Brief:
Each entry below must be repeated word for word.

Records for this exercise:
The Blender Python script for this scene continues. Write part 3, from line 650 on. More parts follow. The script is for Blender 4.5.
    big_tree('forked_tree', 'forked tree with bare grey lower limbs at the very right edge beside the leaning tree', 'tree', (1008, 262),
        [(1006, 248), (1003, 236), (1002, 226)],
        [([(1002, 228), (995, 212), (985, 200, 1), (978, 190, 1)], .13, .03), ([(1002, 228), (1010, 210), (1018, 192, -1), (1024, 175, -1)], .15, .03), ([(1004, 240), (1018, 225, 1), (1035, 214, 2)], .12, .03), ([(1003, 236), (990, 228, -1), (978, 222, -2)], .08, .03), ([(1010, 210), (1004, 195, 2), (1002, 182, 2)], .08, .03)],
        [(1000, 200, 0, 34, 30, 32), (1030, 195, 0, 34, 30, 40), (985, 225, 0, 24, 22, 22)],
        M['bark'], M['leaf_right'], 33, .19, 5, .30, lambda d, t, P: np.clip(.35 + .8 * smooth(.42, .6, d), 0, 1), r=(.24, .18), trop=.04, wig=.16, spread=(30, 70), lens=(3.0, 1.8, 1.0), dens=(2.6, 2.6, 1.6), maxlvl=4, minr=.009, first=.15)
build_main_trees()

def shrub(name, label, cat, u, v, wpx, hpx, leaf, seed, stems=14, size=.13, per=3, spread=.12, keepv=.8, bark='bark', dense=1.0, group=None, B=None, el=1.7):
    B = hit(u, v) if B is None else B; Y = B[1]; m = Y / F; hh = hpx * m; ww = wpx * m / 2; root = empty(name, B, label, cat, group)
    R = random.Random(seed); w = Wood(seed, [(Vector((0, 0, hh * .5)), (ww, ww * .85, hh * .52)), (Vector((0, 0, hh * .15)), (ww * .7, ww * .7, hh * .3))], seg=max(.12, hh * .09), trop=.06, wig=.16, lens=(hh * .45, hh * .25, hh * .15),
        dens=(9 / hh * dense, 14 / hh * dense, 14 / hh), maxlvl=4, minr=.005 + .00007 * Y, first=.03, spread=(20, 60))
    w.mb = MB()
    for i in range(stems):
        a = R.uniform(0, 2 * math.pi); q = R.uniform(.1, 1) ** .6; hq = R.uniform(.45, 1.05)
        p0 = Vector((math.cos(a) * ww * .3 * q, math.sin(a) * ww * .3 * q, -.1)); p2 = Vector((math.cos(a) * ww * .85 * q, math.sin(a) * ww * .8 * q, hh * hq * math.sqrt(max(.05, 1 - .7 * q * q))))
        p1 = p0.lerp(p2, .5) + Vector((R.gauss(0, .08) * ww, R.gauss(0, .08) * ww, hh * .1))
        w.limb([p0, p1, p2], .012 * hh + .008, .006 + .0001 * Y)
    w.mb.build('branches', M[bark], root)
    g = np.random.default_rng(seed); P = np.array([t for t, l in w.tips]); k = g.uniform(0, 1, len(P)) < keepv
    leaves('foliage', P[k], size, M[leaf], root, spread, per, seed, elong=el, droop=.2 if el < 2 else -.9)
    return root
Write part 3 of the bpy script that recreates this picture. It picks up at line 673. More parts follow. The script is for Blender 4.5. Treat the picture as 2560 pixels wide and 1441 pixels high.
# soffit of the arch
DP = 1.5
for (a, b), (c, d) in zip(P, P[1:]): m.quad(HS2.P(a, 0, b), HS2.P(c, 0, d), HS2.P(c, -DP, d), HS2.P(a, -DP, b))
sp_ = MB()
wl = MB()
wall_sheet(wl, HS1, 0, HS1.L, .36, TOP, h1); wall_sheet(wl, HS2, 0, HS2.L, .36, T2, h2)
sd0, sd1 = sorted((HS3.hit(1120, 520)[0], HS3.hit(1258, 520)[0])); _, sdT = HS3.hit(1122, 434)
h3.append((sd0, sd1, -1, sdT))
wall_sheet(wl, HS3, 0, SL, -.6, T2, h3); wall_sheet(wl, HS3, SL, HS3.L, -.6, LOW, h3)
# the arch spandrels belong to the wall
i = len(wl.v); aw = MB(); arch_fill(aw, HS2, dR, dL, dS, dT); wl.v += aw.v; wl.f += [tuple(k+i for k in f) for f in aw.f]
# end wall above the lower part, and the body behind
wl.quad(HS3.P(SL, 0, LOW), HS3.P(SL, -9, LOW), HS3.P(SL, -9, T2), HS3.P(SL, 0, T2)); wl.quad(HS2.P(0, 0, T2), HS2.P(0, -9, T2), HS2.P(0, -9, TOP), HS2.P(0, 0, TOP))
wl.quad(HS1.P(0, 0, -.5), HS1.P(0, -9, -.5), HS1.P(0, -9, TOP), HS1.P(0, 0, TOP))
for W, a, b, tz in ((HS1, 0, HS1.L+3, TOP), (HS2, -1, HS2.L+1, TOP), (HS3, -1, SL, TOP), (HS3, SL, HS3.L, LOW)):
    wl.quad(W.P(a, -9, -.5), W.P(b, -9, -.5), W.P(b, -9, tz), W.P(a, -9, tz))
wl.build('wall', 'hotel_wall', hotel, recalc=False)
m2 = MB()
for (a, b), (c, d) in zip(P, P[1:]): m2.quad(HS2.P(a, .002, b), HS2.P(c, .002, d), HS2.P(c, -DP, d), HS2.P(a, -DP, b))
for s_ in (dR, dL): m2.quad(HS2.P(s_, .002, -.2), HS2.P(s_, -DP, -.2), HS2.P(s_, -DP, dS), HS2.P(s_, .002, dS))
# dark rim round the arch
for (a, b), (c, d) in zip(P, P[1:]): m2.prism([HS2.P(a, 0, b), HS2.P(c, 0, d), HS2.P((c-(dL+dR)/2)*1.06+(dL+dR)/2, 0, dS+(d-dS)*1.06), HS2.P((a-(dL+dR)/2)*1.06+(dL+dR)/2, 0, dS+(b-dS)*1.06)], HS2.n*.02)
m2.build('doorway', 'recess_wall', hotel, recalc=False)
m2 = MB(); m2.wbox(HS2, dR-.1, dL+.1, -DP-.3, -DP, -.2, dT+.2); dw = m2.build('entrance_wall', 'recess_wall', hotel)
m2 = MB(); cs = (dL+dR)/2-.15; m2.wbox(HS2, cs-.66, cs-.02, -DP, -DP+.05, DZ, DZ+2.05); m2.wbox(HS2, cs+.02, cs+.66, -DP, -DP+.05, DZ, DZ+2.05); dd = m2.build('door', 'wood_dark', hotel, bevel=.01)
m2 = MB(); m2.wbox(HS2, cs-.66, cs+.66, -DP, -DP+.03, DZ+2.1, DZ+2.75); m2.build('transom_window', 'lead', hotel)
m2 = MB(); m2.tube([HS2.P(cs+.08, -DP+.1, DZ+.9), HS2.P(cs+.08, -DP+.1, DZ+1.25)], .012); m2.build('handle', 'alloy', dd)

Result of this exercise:
The Blender Python script for this scene continues. Write part 3, from line 650 on. More parts follow. The script is for Blender 4.5.
    big_tree('forked_tree', 'forked tree with bare grey lower limbs at the very right edge beside the leaning tree', 'tree', (1008, 262),
        [(1006, 248), (1003, 236), (1002, 226)],
        [([(1002, 228), (995, 212), (985, 200, 1), (978, 190, 1)], .13, .03), ([(1002, 228), (1010, 210), (1018, 192, -1), (1024, 175, -1)], .15, .03), ([(1004, 240), (1018, 225, 1), (1035, 214, 2)], .12, .03), ([(1003, 236), (990, 228, -1), (978, 222, -2)], .08, .03), ([(1010, 210), (1004, 195, 2), (1002, 182, 2)], .08, .03)],
        [(1000, 200, 0, 34, 30, 32), (1030, 195, 0, 34, 30, 40), (985, 225, 0, 24, 22, 22)],
        M['bark'], M['leaf_right'], 33, .19, 5, .30, lambda d, t, P: np.clip(.35 + .8 * smooth(.42, .6, d), 0, 1), r=(.24, .18), trop=.04, wig=.16, spread=(30, 70), lens=(3.0, 1.8, 1.0), dens=(2.6, 2.6, 1.6), maxlvl=4, minr=.009, first=.15)
build_main_trees()

def shrub(name, label, cat, u, v, wpx, hpx, leaf, seed, stems=14, size=.13, per=3, spread=.12, keepv=.8, bark='bark', dense=1.0, group=None, B=None, el=1.7):
    B = hit(u, v) if B is None else B; Y = B[1]; m = Y / F; hh = hpx * m; ww = wpx * m / 2; root = empty(name, B, label, cat, group)
    R = random.Random(seed); w = Wood(seed, [(Vector((0, 0, hh * .5)), (ww, ww * .85, hh * .52)), (Vector((0, 0, hh * .15)), (ww * .7, ww * .7, hh * .3))], seg=max(.12, hh * .09), trop=.06, wig=.16, lens=(hh * .45, hh * .25, hh * .15),
        dens=(9 / hh * dense, 14 / hh * dense, 14 / hh), maxlvl=4, minr=.005 + .00007 * Y, first=.03, spread=(20, 60))
    w.mb = MB()
    for i in range(stems):
        a = R.uniform(0, 2 * math.pi); q = R.uniform(.1, 1) ** .6; hq = R.uniform(.45, 1.05)
        p0 = Vector((math.cos(a) * ww * .3 * q, math.sin(a) * ww * .3 * q, -.1)); p2 = Vector((math.cos(a) * ww * .85 * q, math.sin(a) * ww * .8 * q, hh * hq * math.sqrt(max(.05, 1 - .7 * q * q))))
        p1 = p0.lerp(p2, .5) + Vector((R.gauss(0, .08) * ww, R.gauss(0, .08) * ww, hh * .1))
        w.limb([p0, p1, p2], .012 * hh + .008, .006 + .0001 * Y)
    w.mb.build('branches', M[bark], root)
    g = np.random.default_rng(seed); P = np.array([t for t, l in w.tips]); k = g.uniform(0, 1, len(P)) < keepv
    leaves('foliage', P[k], size, M[leaf], root, spread, per, seed, elong=el, droop=.2 if el < 2 else -.9)
    return root
Write part 3 of the bpy script that recreates this picture. It picks up at line 673. More parts follow. The script is for Blender 4.5. Treat the picture as 2560 pixels wide and 1441 pixels high.
# soffit of the arch
DP = 1.5
for (a, b), (c, d) in zip(P, P[1:]): m.quad(HS2.P(a, 0, b), HS2.P(c, 0, d), HS2.P(c, -DP, d), HS2.P(a, -DP, b))
sp_ = MB()
wl = MB()
wall_sheet(wl, HS1, 0, HS1.L, .36, TOP, h1); wall_sheet(wl, HS2, 0, HS2.L, .36, T2, h2)
sd0, sd1 = sorted((HS3.hit(1120, 520)[0], HS3.hit(1258, 520)[0])); _, sdT = HS3.hit(1122, 434)
h3.append((sd0, sd1, -1, sdT))
wall_sheet(wl, HS3, 0, SL, -.6, T2, h3); wall_sheet(wl, HS3, SL, HS3.L, -.6, LOW, h3)
# the arch spandrels belong to the wall
i = len(wl.v); aw = MB(); arch_fill(aw, HS2, dR, dL, dS, dT); wl.v += aw.v; wl.f += [tuple(k+i for k in f) for f in aw.f]
# end wall above the lower part, and the body behind
wl.quad(HS3.P(SL, 0, LOW), HS3.P(SL, -9, LOW), HS3.P(SL, -9, T2), HS3.P(SL, 0, T2)); wl.quad(HS2.P(0, 0, T2), HS2.P(0, -9, T2), HS2.P(0, -9, TOP), HS2.P(0, 0, TOP))
wl.quad(HS1.P(0, 0, -.5), HS1.P(0, -9, -.5), HS1.P(0, -9, TOP), HS1.P(0, 0, TOP))
for W, a, b, tz in ((HS1, 0, HS1.L+3, TOP), (HS2, -1, HS2.L+1, TOP), (HS3, -1, SL, TOP), (HS3, SL, HS3.L, LOW)):
    wl.quad(W.P(a, -9, -.5), W.P(b, -9, -.5), W.P(b, -9, tz), W.P(a, -9, tz))
wl.build('wall', 'hotel_wall', hotel, recalc=False)
m2 = MB()
for (a, b), (c, d) in zip(P, P[1:]): m2.quad(HS2.P(a, .002, b), HS2.P(c, .002, d), HS2.P(c, -DP, d), HS2.P(a, -DP, b))
for s_ in (dR, dL): m2.quad(HS2.P(s_, .002, -.2), HS2.P(s_, -DP, -.2), HS2.P(s_, -DP, dS), HS2.P(s_, .002, dS))
# dark rim round the arch
for (a, b), (c, d) in zip(P, P[1:]): m2.prism([HS2.P(a, 0, b), HS2.P(c, 0, d), HS2.P((c-(dL+dR)/2)*1.06+(dL+dR)/2, 0, dS+(d-dS)*1.06), HS2.P((a-(dL+dR)/2)*1.06+(dL+dR)/2, 0, dS+(b-dS)*1.06)], HS2.n*.02)
m2.build('doorway', 'recess_wall', hotel, recalc=False)
m2 = MB(); m2.wbox(HS2, dR-.1, dL+.1, -DP-.3, -DP, -.2, dT+.2); dw = m2.build('entrance_wall', 'recess_wall', hotel)
m2 = MB(); cs = (dL+dR)/2-.15; m2.wbox(HS2, cs-.66, cs-.02, -DP, -DP+.05, DZ, DZ+2.05); m2.wbox(HS2, cs+.02, cs+.66, -DP, -DP+.05, DZ, DZ+2.05); dd = m2.build('door', 'wood_dark', hotel, bevel=.01)
m2 = MB(); m2.wbox(HS2, cs-.66, cs+.66, -DP, -DP+.03, DZ+2.1, DZ+2.75); m2.build('transom_window', 'lead', hotel)
m2 = MB(); m2.tube([HS2.P(cs+.08, -DP+.1, DZ+.9), HS2.P(cs+.08, -DP+.1, DZ+1.25)], .012); m2.build('handle', 'alloy', dd)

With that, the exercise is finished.